WRITTEN TASK:
Within the records below, find each line that holds the string "image", then copy it.

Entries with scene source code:
<<<<

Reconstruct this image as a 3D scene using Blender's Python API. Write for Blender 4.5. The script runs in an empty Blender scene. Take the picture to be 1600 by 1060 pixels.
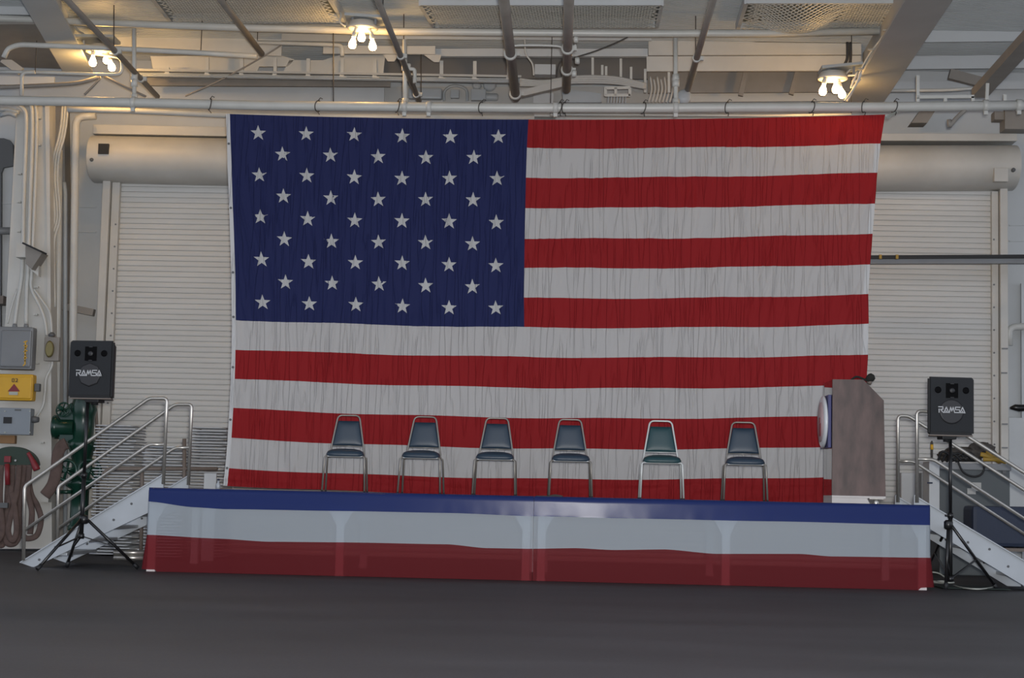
import bpy, bmesh, math, random
from mathutils import Vector, Matrix, noise
random.seed(7)
PI = math.pi
scene = bpy.context.scene
# ------------------------------------------------------------------ camera
F = 2700.0                      # focal length in pixels of the 1600x1060 frame
ROLL = 0.0226
D0 = 19.2                       # camera to stage front
CAMZ = 0.93
vx, vy = 90.0, 247.0            # where straight ahead (+Y) falls, from the frame centre
xr = vx*math.cos(ROLL) + vy*math.sin(ROLL)
yr = -vx*math.sin(ROLL) + vy*math.cos(ROLL)
PITCH = math.atan(yr/F)
YAW = math.atan(xr/math.hypot(F, yr))
cam_data = bpy.data.cameras.new('camera')
cam = bpy.data.objects.new('camera', cam_data)
scene.collection.objects.link(cam)
cam_data.sensor_width = 36.0
cam_data.lens = F/1600*36.0
cam_data.clip_end = 200
R = Matrix.Rotation(YAW, 3, 'Z') @ Matrix.Rotation(PI/2 + PITCH, 3, 'X') @ Matrix.Rotation(ROLL, 3, 'Z')
CAM = Vector((0, -D0, CAMZ))
cam.matrix_world = Matrix.Translation(CAM) @ R.to_4x4()
scene.camera = cam
# ------------------------------------------------------------------ light and exposure
w = bpy.data.worlds.new('daylight'); scene.world = w; w.use_nodes = True
bg = w.node_tree.nodes['Background']
bg.inputs['Color'].default_value = (0.80, 0.86, 1.0, 1); bg.inputs['Strength'].default_value = 1.15
def area(name, loc, rot, size, energy, color):
    l = bpy.data.lights.new(name, 'AREA'); l.size = size; l.energy = energy; l.color = color
    o = bpy.data.objects.new(name, l); o.location = loc; o.rotation_euler = rot; scene.collection.objects.link(o); return o
area('camera_flash', (0.12, -D0-0.05, 1.12), (PI/2+0.09, 0, YAW), 0.22, 1500, (1.0, 0.98, 0.95))
scene.view_settings.view_transform = 'Standard'
scene.view_settings.look = 'None'
scene.view_settings.exposure = 0.0
scene.view_settings.gamma = 1.0
scene.view_settings.use_curve_mapping = False

# ------------------------------------------------------------------ helpers
def ray(px, py):
    return R @ Vector((px-800, -(py-530), -F))
def P(px, py, Y):
    d = ray(px, py); return CAM + d*((Y-CAM.y)/d.y)
def PZ(px, py, z):
    d = ray(px, py); return CAM + d*((z-CAM.z)/d.z)
def S(Y): return (Y+D0)/F       # metres per pixel at depth Y

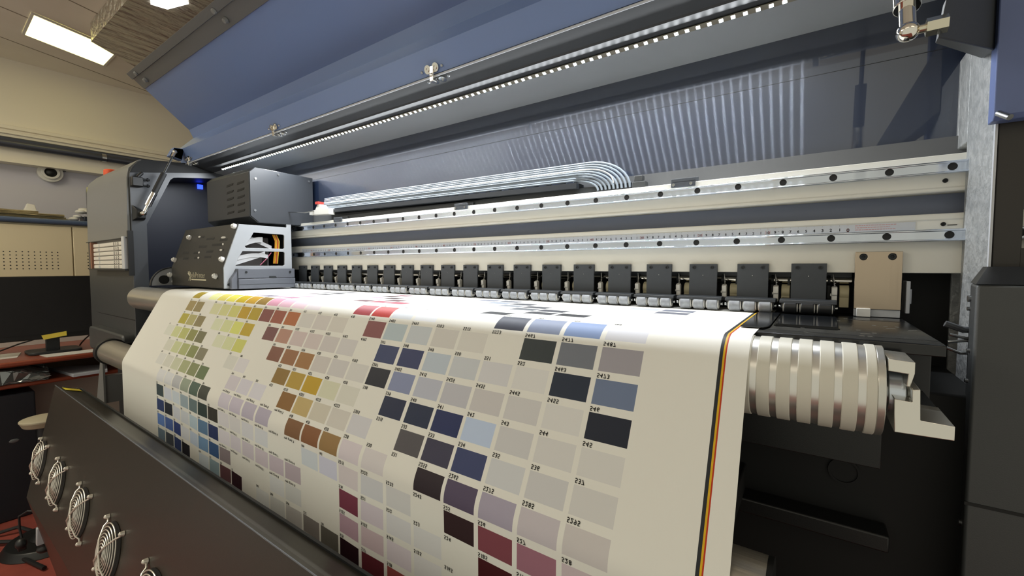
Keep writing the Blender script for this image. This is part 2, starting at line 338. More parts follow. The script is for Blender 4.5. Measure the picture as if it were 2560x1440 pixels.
def pinch(x):
    u = node('pinch_roller_unit', PR, (x, 0, 1.17))
    b = NB(); prism(b, [(-.0022, 1.1475), (-.0058, 1.1475), (-.0058, 1.2055), (-.0002, 1.2055), (-.0002, 1.190), (-.0022, 1.188)], 'x', x - .022, x + .022); obj('cover_plate', b, m_clamp, u, .0005)
    b = NB(); box(b, x - .018, x + .018, -.0061, -.0056, 1.1485, 1.1515); obj('plate_slot', b, m_ink, u)
    b = NB(); cyl(b, (x, -.0056, 1.1865), (x, -.0062, 1.1865), .0007, seg=10); obj('plate_dot', b, m_zinc, u)
    for q in (-.0142, .0142):
        b = NB(); screw(b, (x + q, -.0056, 1.1995), (0, -1, 0), .0027, .0022); obj('plate_screw', b, m_dark, u)
    b = NB(); prism(b, [(-.038, 1.1470), (-.036, 1.1515), (-.020, 1.1530), (-.012, 1.1500), (.030, 1.1530), (.030, 1.1475), (-.012, 1.1455)], 'x', x - .0345, x + .0345)
    for q in (-.0335, -.0125, .0085, .0295): box(b, x + q - .0011 + .002, x + q + .0011 + .002, -.034, -.024, 1.1385, 1.1480)
    obj('roller_yoke', b, m_dark, u, .0006)
    b = NB(); cyl(b, (x - .0355, -.030, 1.1413), (x + .0355, -.030, 1.1413), .0022, seg=12); obj('roller_axle', b, m_zinc, u)
    for q in (-.0208, 0, .0208):
        b = NB(); cyl(b, (x + q - .0080, -.030, 1.1410), (x + q + .0080, -.030, 1.1410), .0100, seg=32); r = obj('roller', b, m_rubblk if abs(x + .045) < .001 else m_rubber, u, .0014)
        b = NB(); ring(b, (x + q + .0080, -.030, 1.1410), (x + q + .0093, -.030, 1.1410), .0078, .0024, 24); ring(b, (x + q - .0093, -.030, 1.1410), (x + q - .0080, -.030, 1.1410), .0078, .0024, 24); obj('roller_bushing', b, m_white, u)
    b = NB(); prism(b, [(.002, 1.1460), (.002, 1.1580), (.000, 1.1590), (-.001, 1.1690), (.006, 1.1715), (.010, 1.1690), (.010, 1.1460)], 'x', x + .0285, x + .0355); box(b, x + .0270, x + .0285, .001, .006, 1.157, 1.161); obj('lever', b, m_white, u, .0008)
    b = NB(); tube(b, [(x + .0322, .006, 1.1705), (x + .0312, .010, 1.1790), (x + .0300, .012, 1.1890)], .0011, 8); tube(b, [(x + .0322 + .0016 * math.cos(t * .9), .006 + .0016 * math.sin(t * .9) + .0006 * t * .3, 1.1705 + .0004 * t) for t in range(24)], .0004, 6); obj('spring_rod', b, m_zinc, u)
    b = NB(); cyl(b, (x + .0385, .026, 1.1610), (x + .0500, .026, 1.1610), .0118, seg=32); box(b, x + .0385, x + .0500, .016, .036, 1.1400, 1.1610); obj('guide_wheel', b, m_cream, u, .0006)
    b = NB(); ring(b, (x + .0240, .03, 1.179), (x + .0275, .03, 1.179), .0085, .0047, 24); box(b, x + .0240, x + .0275, .024, .036, 1.1475, 1.172); box(b, x - .0275, x - .0245, .020, .036, 1.1475, 1.184); obj('shaft_collar', b, m_dark, u)
    return u
for k in range(20): pinch(-.045 - .074 * k)

# back panel, top cover and the light strip
b = NB(); box(b, -2.60, .42, .055, .058, 1.30, 1.574); BP = obj('back_panel', b, m_panel, PR)
b = NB(); box(b, -2.60, .42, .0546, .0551, 1.5025, 1.5032); obj('panel_line', b, m_dark, BP)  # thin dark line along the panel
b = NB(); prism(b, [(-.128, 1.600), (-.077, 1.5905), (-.0745, 1.5875), (.058, 1.572), (.10, 1.572), (.10, 1.615), (-.128, 1.604)], 'x', -2.08, .62); TC = obj('top_cover', b, m_cover, PR, smooth=10)
b = NB(); prism(b, [(-.0360, 1.58285), (.0548, 1.5722), (.0548, 1.5716), (-.0360, 1.58225)], 'x', -2.05, .42); obj('glare_underside', b, m_cover_glare, TC)  # paler rear underside, glare of the light strip put into its colour
LS = node('led_strip', PR, (-1.0, -.046, 1.582))
TL_ = math.radians(24); lu = Vector((math.cos(TL_), -math.sin(TL_))); ln = Vector((-math.sin(TL_), -math.cos(TL_)))   # strip leans towards the front
def lq(u, v): q = Vector((-.046, 1.5805)) + lu * u + ln * v; return (q.x, q.y)
b = NB(); prism(b, [lq(-.0042, 0), lq(.0042, 0), lq(.0042, -.0012), lq(.0050, -.0040), lq(-.0010, -.0030), lq(-.0042, -.0012)], 'x', -1.945, -.062); obj('strip_tape', b, m_pcb, LS)
def chip(b, x):
    n0 = len(b.faces); prism(b, [lq(-.0026, .0001), lq(-.0026, .0009), lq(.0026, .0009), lq(.0026, .0001)], 'x', x - .0026, x + .0026); b.faces.ensure_lookup_table()
    b.faces[n0 + 1].material_index = 1                          # the face turned down and forward gives off the light
b = NB(); chip(b, -.0665); c0 = obj('led', b, [m_white, m_led], LS, smooth=0)
for k in range(1, 100): dup(c0, LS, (-.016667 * k, 0, 0))
b = NB()
for k in range(100, 113): chip(b, -.0665 - .016667 * k)
o = obj('led', b, [m_white, m_led], LS, smooth=0); o['kind'] = 'stuff'
b = NB(); tube(b, [(-2.07, -.1305, 1.5985), (.62, -.1305, 1.5985)], .0022, 8); obj('joint_gasket', b, m_gasket, PR)

# lid
LI = node('lid', PR, (-.8, -.2, 1.75))
inner = [(-.131, 1.602), (-.148, 1.650), (-.089, 1.714), (-.1025, 1.7425), (-.281, 1.896)]
outer = [(-.272, 1.906), (-.092, 1.753), (-.074, 1.715), (-.134, 1.650), (-.122, 1.606)]
b = NB(); prism(b, inner + outer, 'x', -2.083, .62); obj('lid_panel', b, m_lid, LI, smooth=10)
d1 = Vector((.1785, -.1535)).normalized(); nn = Vector((-d1.y, d1.x)) * -1.0
if nn.y > 0: nn = -nn
P4 = Vector((-.281, 1.896))
def lp(t, h): q = P4 + d1 * t + nn * h; return (q.x, q.y)
b = NB(); prism(b, [lp(-.004, -.010), lp(-.004, .007), lp(.018, .007), lp(.0185, .003), lp(.058, .003), lp(.058, .0001), lp(.004, .0001), lp(.004, -.010)], 'x', -2.083, .62); obj('edge_stiffener', b, m_grey, LI, .0006, smooth=10)
for x in (-2.02, -1.37, -.72, -.07):
    for t, dx in ((.012, -.0), (.040, .012)):
        b = NB(); p = lp(t, .0035 if t > .02 else .0072); q = lp(t, .013); cyl(b, (x + dx, *p), (x + dx, *q), .0085, .006, 20); obj('lid_bolt', b, m_flap, LI, .001)
for x in (-1.999, -1.354, -.701, -.05):
    H = node('hinge', PR, (x, -.13, 1.60))
    f1 = Vector((-.0170, .048)).normalized(); n1 = Vector((-f1.y, f1.x)); f2 = Vector((.051, -.0095)).normalized(); n2 = Vector((f2.y, -f2.x))
    for f, n, p0 in ((f1, n1, Vector((-.1325, 1.602))), (f2, n2, Vector((-.126, 1.5992)))):
        b = NB()
        for q in (-.011, .011):
            c = p0 + f * .011; c2 = c + n * .0022
            cyl(b, (x + q, c.x, c.y), (x + q, c2.x, c2.y), .0088, seg=24); ring(b, (x + q, c2.x, c2.y), (x + q, (c2 + n * .001).x, (c2 + n * .001).y), .0048, .0030, 20)
        obj('hinge_leaf', b, m_chrome, H)
        for q in (-.030, .028):
            b = NB(); c = p0 + f * .010; c2 = c + n * .0016; cyl(b, (x + q, c.x, c.y), (x + q, c2.x, c2.y), .0032, .0024, 16); obj('rivet', b, m_zinc, H)
    b = NB(); cyl(b, (x - .002, -.1365, 1.5975), (x + .006, -.1365, 1.5975), .0055, seg=16); box(b, x - .003, x + .007, -.140, -.128, 1.585, 1.616); obj('knuckle', b, m_chrome, H, .001)

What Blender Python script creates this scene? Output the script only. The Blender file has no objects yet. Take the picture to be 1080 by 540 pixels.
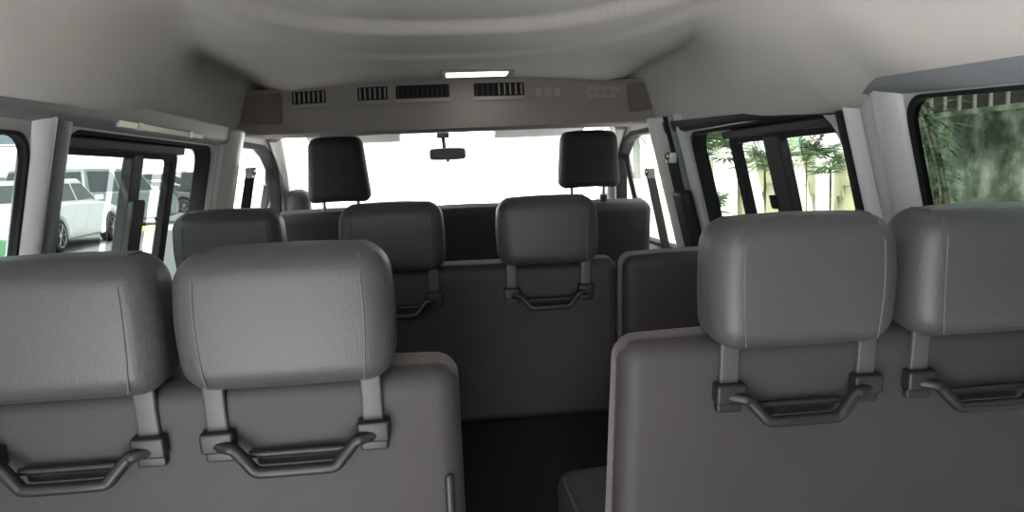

>>>>

WRITTEN REPLY:
Reconstruct this image as a 3D scene using Blender's Python API. Write for Blender 4.5. The script runs in an empty Blender scene. Take the picture to be 1600 by 1060 pixels.
Keep writing the Blender script for this image. This is part 2, starting at line 338. More parts follow. The script is for Blender 4.5. Measure the picture as if it were 2560x1440 pixels.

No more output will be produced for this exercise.